**Problem details**
For each line in the data below that holds "render", return a copy.

---------- Supplied data ----------

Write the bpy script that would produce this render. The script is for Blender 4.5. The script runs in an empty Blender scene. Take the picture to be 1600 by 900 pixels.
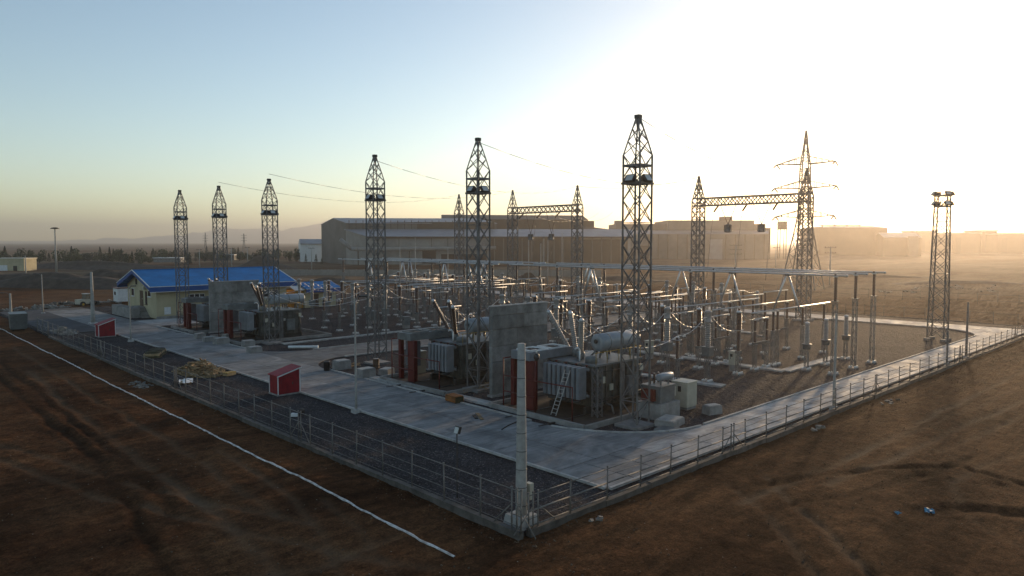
import bpy, math, random
from mathutils import Vector, Matrix, Quaternion, noise
R = math.radians
random.seed(7)
scene = bpy.context.scene
col = scene.collection

# ------------------------------------------------------------------ camera
AZ, PITCH, CAM_Z = R(46.3), math.atan(72 / 1122.0), 12.0
cam_data = bpy.data.cameras.new('camera')
cam_data.sensor_width = 36.0
cam_data.lens = 36.0 * 1122.0 / 1600.0
cam_data.clip_start = 0.5
cam_data.clip_end = 30000.0
cam = bpy.data.objects.new('camera', cam_data)
col.objects.link(cam)
cam.location = (0, 0, CAM_Z)
cam.rotation_euler = (math.pi / 2 - PITCH, 0, AZ - math.pi / 2)
scene.camera = cam

# ------------------------------------------------------------------ sky and sun
SUN_AZ, SUN_EL = R(15.9), R(7.5)
world = bpy.data.worlds.new('World')
scene.world = world
world.use_nodes = True
wn, wl = world.node_tree.nodes, world.node_tree.links
wn.clear()
w_out = wn.new('ShaderNodeOutputWorld')
w_bg = wn.new('ShaderNodeBackground')
w_sky = wn.new('ShaderNodeTexSky')
w_sky.sky_type = 'NISHITA'
w_sky.sun_disc = False
w_sky.sun_elevation = SUN_EL
w_sky.sun_rotation = math.pi / 2 - SUN_AZ
w_sky.altitude = 300.0
w_sky.air_density = 0.9
w_sky.dust_density = 0.2
w_sky.ozone_density = 1.0
w_bg.inputs['Strength'].default_value = 0.145
wl.new(w_sky.outputs[0], w_bg.inputs['Color'])
wl.new(w_bg.outputs[0], w_out.inputs['Surface'])

sun_data = bpy.data.lights.new('sun', 'SUN')
sun_data.energy = 3.2
sun_data.angle = R(2.2)
sun_data.color = (1.0, 0.71, 0.42)
sun = bpy.data.objects.new('sun', sun_data)
col.objects.link(sun)
sun_dir = Vector((math.cos(SUN_AZ) * math.cos(SUN_EL), math.sin(SUN_AZ) * math.cos(SUN_EL), math.sin(SUN_EL)))
sun.rotation_euler = sun_dir.to_track_quat('Z', 'Y').to_euler()
sun.location = (60, 20, 60)

vs = scene.view_settings
scene.display_settings.display_device = 'sRGB'
vs.view_transform = 'Standard'
vs.look = 'None'
vs.exposure = 0.6
vs.gamma = 1.0
vs.use_curve_mapping = False
scene.render.engine = 'CYCLES'
cy = scene.cycles
cy.max_bounces = 5
cy.diffuse_bounces = 2
cy.glossy_bounces = 2
cy.transmission_bounces = 2
cy.volume_bounces = 0
cy.transparent_max_bounces = 6
cy.use_denoising = True
cy.sample_clamp_indirect = 4.0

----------

**The result**
Write the bpy script that would produce this render. The script is for Blender 4.5. The script runs in an empty Blender scene. Take the picture to be 1600 by 900 pixels.
scene.render.engine = 'CYCLES'